Day ahead of Paris peace summit, Jean-Marc Ayrault says there is genuine concern for Israel amid changing Mideast context
French Foreign Minister Jean-Marc Ayrault has warned that if upcoming French efforts to jumpstart the Israeli-Palestinian peace process did not bear fruit, the region was “heading for disaster.”
In an interview with the French paper Le Monde a day ahead of a Paris summit on restarting peace talks, Ayrault said that disagreements with Prime Minister Benjamin Netanyahu, who has repeatedly said that the only way forward was through direct negotiations, “can be overcome” and that at the moment no such negotiations exist anyway.
“If we cannot break the current deadlock, we are heading for disaster. The context has changed: increased terrorism is having an impact, including in this part of the region. This is a danger for Israel. France is a friend of Israel’s and there is currently genuine concern over its security and its future,” Ayrault said.
Asked what the French had to offer after a US-brokered attempt for talks failed in 2014, Ayrault said that “a new environment must be created on an international scale to tell the two parties: we are not going to negotiate on your behalf, as that is your responsibility as Israelis and Palestinians, but we do want to help you.”
“The last international conference on this issue was in Annapolis nine years ago.

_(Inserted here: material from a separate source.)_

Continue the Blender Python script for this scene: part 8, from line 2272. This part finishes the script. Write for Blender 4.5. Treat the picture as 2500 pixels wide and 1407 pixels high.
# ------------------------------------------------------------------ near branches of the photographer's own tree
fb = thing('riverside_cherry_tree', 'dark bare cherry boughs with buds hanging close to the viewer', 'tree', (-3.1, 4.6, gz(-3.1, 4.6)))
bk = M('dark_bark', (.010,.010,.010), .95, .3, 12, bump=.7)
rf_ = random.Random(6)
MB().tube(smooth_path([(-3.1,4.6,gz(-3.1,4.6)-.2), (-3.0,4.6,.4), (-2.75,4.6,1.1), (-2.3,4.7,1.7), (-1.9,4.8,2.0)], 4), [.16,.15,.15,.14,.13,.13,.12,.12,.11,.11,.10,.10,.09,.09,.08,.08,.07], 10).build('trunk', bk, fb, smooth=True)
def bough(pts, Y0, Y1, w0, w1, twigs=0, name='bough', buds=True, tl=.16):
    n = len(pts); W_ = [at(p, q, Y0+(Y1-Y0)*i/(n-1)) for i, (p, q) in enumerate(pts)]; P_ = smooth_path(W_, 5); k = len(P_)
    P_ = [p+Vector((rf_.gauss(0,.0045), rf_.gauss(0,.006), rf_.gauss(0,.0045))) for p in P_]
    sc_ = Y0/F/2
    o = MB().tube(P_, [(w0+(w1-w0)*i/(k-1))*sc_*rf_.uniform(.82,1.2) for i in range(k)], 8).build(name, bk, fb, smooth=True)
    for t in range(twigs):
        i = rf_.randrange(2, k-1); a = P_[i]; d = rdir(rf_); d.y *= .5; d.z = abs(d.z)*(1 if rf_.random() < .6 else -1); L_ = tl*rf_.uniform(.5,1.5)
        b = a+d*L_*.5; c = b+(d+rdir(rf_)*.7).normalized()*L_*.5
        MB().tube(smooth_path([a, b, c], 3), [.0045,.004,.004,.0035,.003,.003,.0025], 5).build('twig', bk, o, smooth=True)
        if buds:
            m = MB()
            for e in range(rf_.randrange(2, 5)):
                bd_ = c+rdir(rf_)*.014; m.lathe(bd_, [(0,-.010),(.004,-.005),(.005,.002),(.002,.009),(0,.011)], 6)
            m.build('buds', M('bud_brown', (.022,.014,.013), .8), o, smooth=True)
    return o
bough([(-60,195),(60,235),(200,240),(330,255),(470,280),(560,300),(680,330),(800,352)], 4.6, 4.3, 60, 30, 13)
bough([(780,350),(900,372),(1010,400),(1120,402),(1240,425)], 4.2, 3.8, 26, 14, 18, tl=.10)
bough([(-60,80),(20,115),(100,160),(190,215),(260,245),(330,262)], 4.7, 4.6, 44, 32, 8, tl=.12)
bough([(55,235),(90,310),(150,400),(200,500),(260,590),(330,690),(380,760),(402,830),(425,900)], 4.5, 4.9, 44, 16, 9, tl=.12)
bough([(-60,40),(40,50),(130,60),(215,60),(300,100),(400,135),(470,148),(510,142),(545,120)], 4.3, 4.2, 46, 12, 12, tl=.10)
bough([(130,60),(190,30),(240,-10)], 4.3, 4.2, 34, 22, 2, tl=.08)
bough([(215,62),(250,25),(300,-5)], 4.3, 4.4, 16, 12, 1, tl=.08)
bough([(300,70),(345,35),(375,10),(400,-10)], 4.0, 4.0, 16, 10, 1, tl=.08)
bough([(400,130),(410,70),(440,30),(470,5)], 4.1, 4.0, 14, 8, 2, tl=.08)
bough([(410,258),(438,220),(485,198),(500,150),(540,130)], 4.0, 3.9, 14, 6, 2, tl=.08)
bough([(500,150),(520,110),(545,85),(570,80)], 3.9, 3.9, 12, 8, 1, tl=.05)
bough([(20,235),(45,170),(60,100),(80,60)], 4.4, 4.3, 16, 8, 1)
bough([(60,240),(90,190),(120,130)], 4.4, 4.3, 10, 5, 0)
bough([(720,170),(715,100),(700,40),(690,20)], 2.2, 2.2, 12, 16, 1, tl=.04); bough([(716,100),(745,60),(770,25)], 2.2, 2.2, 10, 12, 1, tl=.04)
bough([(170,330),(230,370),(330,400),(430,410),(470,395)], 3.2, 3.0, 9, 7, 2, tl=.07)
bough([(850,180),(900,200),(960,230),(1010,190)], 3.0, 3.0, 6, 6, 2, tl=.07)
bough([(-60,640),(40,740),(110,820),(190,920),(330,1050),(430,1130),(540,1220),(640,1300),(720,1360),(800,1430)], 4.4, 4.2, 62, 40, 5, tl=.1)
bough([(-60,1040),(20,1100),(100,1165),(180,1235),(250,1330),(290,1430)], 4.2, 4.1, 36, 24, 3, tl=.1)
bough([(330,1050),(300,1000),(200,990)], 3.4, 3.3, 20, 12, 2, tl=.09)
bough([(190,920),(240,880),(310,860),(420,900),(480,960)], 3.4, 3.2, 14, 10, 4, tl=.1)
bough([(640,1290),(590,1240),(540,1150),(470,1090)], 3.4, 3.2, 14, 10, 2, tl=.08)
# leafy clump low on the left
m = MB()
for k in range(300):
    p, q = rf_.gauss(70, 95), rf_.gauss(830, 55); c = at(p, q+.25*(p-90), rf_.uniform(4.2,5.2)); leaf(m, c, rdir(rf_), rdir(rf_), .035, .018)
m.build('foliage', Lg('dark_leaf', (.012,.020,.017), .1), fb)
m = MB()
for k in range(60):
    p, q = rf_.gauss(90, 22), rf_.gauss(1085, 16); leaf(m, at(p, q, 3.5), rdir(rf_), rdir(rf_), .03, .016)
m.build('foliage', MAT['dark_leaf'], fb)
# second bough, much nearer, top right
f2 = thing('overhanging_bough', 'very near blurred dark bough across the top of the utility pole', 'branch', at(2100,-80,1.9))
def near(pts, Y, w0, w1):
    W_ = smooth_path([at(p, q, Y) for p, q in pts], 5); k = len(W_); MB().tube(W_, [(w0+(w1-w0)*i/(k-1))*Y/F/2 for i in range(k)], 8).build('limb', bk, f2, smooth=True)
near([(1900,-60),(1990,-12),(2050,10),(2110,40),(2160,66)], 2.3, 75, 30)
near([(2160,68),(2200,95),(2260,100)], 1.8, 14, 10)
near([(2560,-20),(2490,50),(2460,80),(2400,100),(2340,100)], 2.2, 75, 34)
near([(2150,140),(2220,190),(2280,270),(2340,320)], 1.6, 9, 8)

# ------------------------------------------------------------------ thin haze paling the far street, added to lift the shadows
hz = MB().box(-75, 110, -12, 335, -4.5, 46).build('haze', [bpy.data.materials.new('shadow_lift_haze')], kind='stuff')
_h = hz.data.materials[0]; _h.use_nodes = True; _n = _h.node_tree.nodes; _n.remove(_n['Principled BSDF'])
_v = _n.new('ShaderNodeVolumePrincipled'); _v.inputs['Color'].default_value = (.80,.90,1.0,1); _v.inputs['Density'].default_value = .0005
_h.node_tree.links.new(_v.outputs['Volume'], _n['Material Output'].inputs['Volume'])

Our ambition is thus to once again mobilize the international community,” he said.
While the Palestinians have welcomed the Paris effort, Israel has rejected it.
Earlier Thursday, the director-general of Israel’s Foreign Ministry said that France’s bid to revive Israel-Palestinian peace talks was doomed, and compared it to a 1916 colonial effort to carve up the Middle East.
“This effort utterly failed then and will completely fail today,” Dore Gold told journalists in Jerusalem, referring to the Sykes-Picot agreement to draw up the region’s borders.
“The only way to get a stable regional arrangement that will allow us to create real peace in the Middle East is if the parties of the region come to understandings between them,” Gold said.
“We believe the Arab states would give backing to direct negotiations between Israel and the Palestinians,” he added. “Therefore we prefer a Middle Eastern process and not a process that somebody is trying to create in Paris.”
British diplomat Mark Sykes and Francois Georges-Picot of France drew the borders of a new Middle East in May 1916 after the collapse of the Ottoman Empire.
“It was at the apex of the era of colonialism in our area,” Gold said. “Their effort failed as we see today in the deserts of Iraq and Syria.”
Neither Israel nor the Palestinians will be represented in Paris at Friday’s talks, which aim to lay the ground for a fully-fledged peace conference to be held by the end of the year.